Total Pageviews

Friday, January 10, 2014

"Me and You and a Dog Named Boo..."



The opening lyrics to the famous song by Lobo begin, “Me and you and a dog named Boo, Travellin’ and livin’ off the land,” but they are incorrect.   The song ends, however, with apt advice -- “We’ve gotta get away and get back on the road again.”  Yes, we all need to get back on the road again and correct a glaring error in our speech and writing.  It's not so much a grammar rule as a rule of etiquette, along with an accepted convention of grammar.  It's considered polite to put the other person first.  (However, grammar does come into play when choosing between "me" and "I"  for the subject or objective case in a sentence.) It's not "Me and Joe are late for the meeting."  It's "Joe and I are late for the meeting." 

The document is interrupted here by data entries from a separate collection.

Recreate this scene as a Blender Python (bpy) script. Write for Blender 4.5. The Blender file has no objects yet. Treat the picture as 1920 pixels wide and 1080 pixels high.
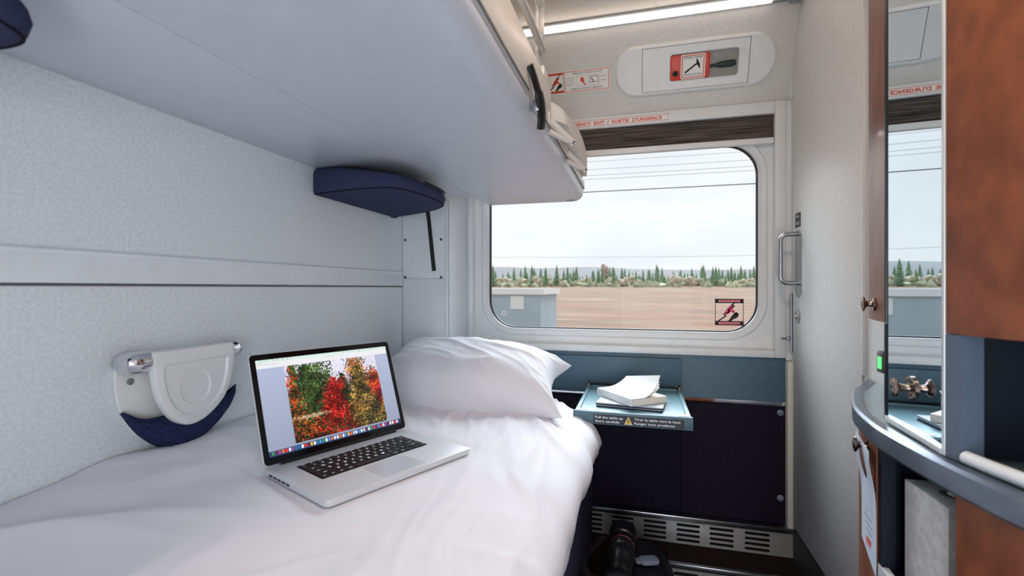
import bpy, bmesh, math, random
import numpy as np
from mathutils import Vector, Matrix, noise
from mathutils.geometry import tessellate_polygon

random.seed(7)
CZ = 1.22                      # camera height over the cabin floor; geometry below is written relative to eye level
SC = bpy.context.scene
COL = SC.collection
V = Vector
PI = math.pi
FPX, YAW = 898.0, math.atan2(240.0, 898.0)
SY, CY = math.sin(YAW), math.cos(YAW)


def at(u, v, x=None, y=None, z=None):
    """The point of the sight line through a photograph pixel that lies on a real plane of the cabin."""
    a, b = (u - 960) / FPX, (540 - v) / FPX
    d = V((-SY + a * CY, CY + a * SY, b))
    t = x / d.x if x is not None else y / d.y if y is not None else z / d.z
    return d * t


# ------------------------------------------------------------------ materials
def lin(c):
    def f(v):
        v /= 255.0
        return v / 12.92 if v <= .04045 else ((v + .055) / 1.055) ** 2.4
    return (f(c[0]), f(c[1]), f(c[2]), 1)


MATS = {}


def M(name, col, rough=.5, metal=0., var=.05, scale=25., bump=0., bscale=250., spec=.5, coat=0., stretch=(1, 1, 1), detail=3., emit=None, estr=0., col2=None, ramp=None):
    m = bpy.data.materials.new(name)
    m.use_nodes = True
    nt = m.node_tree
    p = nt.nodes['Principled BSDF']
    tc = nt.nodes.new('ShaderNodeTexCoord')
    mp = nt.nodes.new('ShaderNodeMapping')
    mp.inputs['Scale'].default_value = stretch
    nt.links.new(tc.outputs['Object'], mp.inputs['Vector'])
    nz = nt.nodes.new('ShaderNodeTexNoise')
    nz.inputs['Scale'].default_value = scale
    nz.inputs['Detail'].default_value = detail
    nt.links.new(mp.outputs['Vector'], nz.inputs['Vector'])
    cr = nt.nodes.new('ShaderNodeValToRGB')
    base = lin(col)
    lo = tuple(min(1, c * (1 - var)) for c in base[:3]) + (1,)
    hi = (tuple(min(1, c * (1 + var)) for c in base[:3]) + (1,)) if col2 is None else lin(col2)
    cr.color_ramp.elements[0].color = lo
    cr.color_ramp.elements[1].color = hi
    r0, r1 = ramp or (.35, .65)
    cr.color_ramp.elements[0].position = r0
    cr.color_ramp.elements[1].position = r1
    nt.links.new(nz.outputs['Fac'], cr.inputs['Fac'])
    nt.links.new(cr.outputs['Color'], p.inputs['Base Color'])
    p.inputs['Roughness'].default_value = rough
    p.inputs['Metallic'].default_value = metal
    p.inputs['Specular IOR Level'].default_value = spec
    if coat:
        p.inputs['Coat Weight'].default_value = coat
        p.inputs['Coat Roughness'].default_value = .1
    if bump:
        bz = nt.nodes.new('ShaderNodeTexNoise')
        bz.inputs['Scale'].default_value = bscale
        bz.inputs['Detail'].default_value = 2
        nt.links.new(mp.outputs['Vector'], bz.inputs['Vector'])
        bp = nt.nodes.new('ShaderNodeBump')
        bp.inputs['Strength'].default_value = bump
        bp.inputs['Distance'].default_value = .002
        nt.links.new(bz.outputs['Fac'], bp.inputs['Height'])
        nt.links.new(bp.outputs['Normal'], p.inputs['Normal'])
    if emit:
        p.inputs['Emission Color'].default_value = lin(emit)
        p.inputs['Emission Strength'].default_value = estr
    MATS[name] = m
    return m


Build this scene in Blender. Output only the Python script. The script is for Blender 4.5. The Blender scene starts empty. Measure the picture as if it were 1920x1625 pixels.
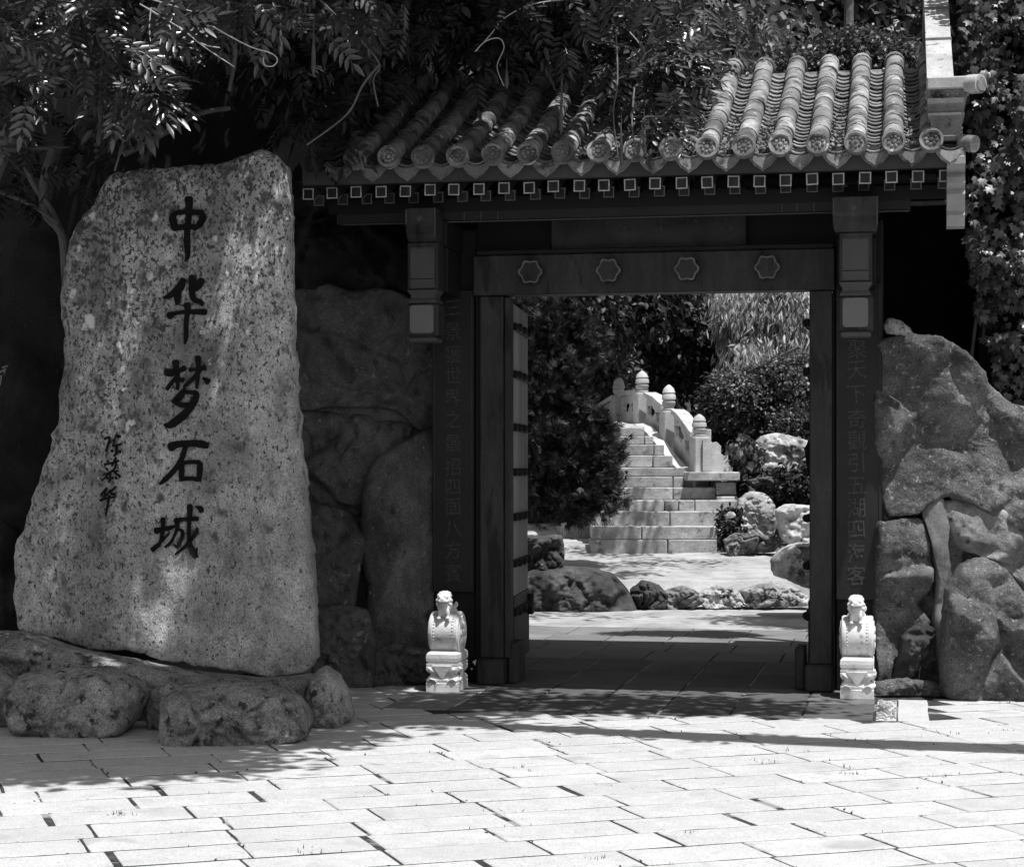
import bpy, bmesh, math, random
import numpy as np
from mathutils import Vector, Matrix, noise
from mathutils.bvhtree import BVHTree

rnd = random.Random(7)
rng = np.random.default_rng(11)
sc = bpy.context.scene

# ------------------------------------------------------------------ camera, sky, sun, exposure
F, CX, HY, EYE = 3700.0, 960.0, 880.0, 1.55
YAW = math.radians(11.16)
CA, SA = math.cos(YAW), math.sin(YAW)
cam_data = bpy.data.cameras.new('camera')
cam = bpy.data.objects.new('camera', cam_data)
sc.collection.objects.link(cam)
cam.location = (0, 0, EYE)
cam.rotation_euler = (math.radians(90), 0, YAW)
cam_data.sensor_width = 36.0
cam_data.lens = 36.0 * F / 1920.0
cam_data.shift_y = 67.5 / 1920.0
cam_data.clip_start = 0.1
cam_data.clip_end = 500
sc.camera = cam

SUN_DIR = Vector((0.26, -0.21, 0.945)).normalized()      # towards the sun
w = bpy.data.worlds.new('World'); sc.world = w; w.use_nodes = True
nt = w.node_tree; nt.nodes.clear()
sky = nt.nodes.new('ShaderNodeTexSky'); sky.sky_type = 'NISHITA'; sky.sun_disc = False
sky.sun_elevation = math.asin(SUN_DIR.z)
sky.sun_rotation = math.atan2(SUN_DIR.x, SUN_DIR.y)
bw = nt.nodes.new('ShaderNodeRGBToBW')                   # the photograph is black and white
bg = nt.nodes.new('ShaderNodeBackground'); bg.inputs['Strength'].default_value = 0.13
wo = nt.nodes.new('ShaderNodeOutputWorld')
nt.links.new(sky.outputs[0], bw.inputs[0]); nt.links.new(bw.outputs[0], bg.inputs[0]); nt.links.new(bg.outputs[0], wo.inputs[0])
sd = bpy.data.lights.new('sun', 'SUN'); sd.energy = 4.8; sd.angle = math.radians(0.5); sd.color = (1, 1, 1)
sun = bpy.data.objects.new('sun', sd); sc.collection.objects.link(sun)
sun.rotation_euler = SUN_DIR.to_track_quat('Z', 'Y').to_euler(); sun.location = (0, 0, 30)
sc.view_settings.view_transform = 'Standard'; sc.view_settings.look = 'None'
sc.view_settings.exposure = 0.33; sc.view_settings.gamma = 1.0; sc.view_settings.use_curve_mapping = False
sc.cycles.use_denoising = True
sc.cycles.max_bounces = 5; sc.cycles.diffuse_bounces = 3; sc.cycles.glossy_bounces = 2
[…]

As in the lyrics Lobo sang, “Will power made that old car go,” we, too, need to use some will power and correct our flagrant mistake.  Ignorance is not an excuse.  Elementary children everywhere are taught this basic rule in schoolrooms across the country. It is not a difficult concept to learn to always put the other person first.  ("He gave the candy to Randy and me," not "He gave the candy to me and Randy.)
  
Too many parents seemingly do not encourage children in this day and age to be polite or to use proper language, and society perpetuates the uneducated, convoluted vernacular as witnessed by numerous television announcers, congressmen, and movie stars all caught on air saying, “Me and my friend…."  In addition,  the lyrics to many popular songs contain the same phrase.
 
Maybe some of you don’t care how you come across to others in job interviews or in conversations.  I, however, can’t sit back and take it anymore.  When one of the meteorologists in Columbus said, “Me and my family…” twice in a single broadcast several months ago, I felt it not only my civic duty to send an e-mail asking the broadcaster to correct his mistake, but I also felt compelled to continue helping other nincompoops in our country, one nincompoop at a time. 

It’s embarrassing when foreign exchange students arrive in America to study, and their English language skills are far better than that of most Americans.  We look like uneducated dummkopfs with the brains of potatoes. 

Please, if you’re guilty of saying, “Me and X… “ on an everyday basis, I’m begging you to correct this fault in your writing.  Otherwise, I may have to unleash the Special Grammar Forces with their dogs named Boo, and their tasers, to end this repugnant abuse of language.  

 Kenny Chesney – you’re up next for tasering with your song, “Me and You.”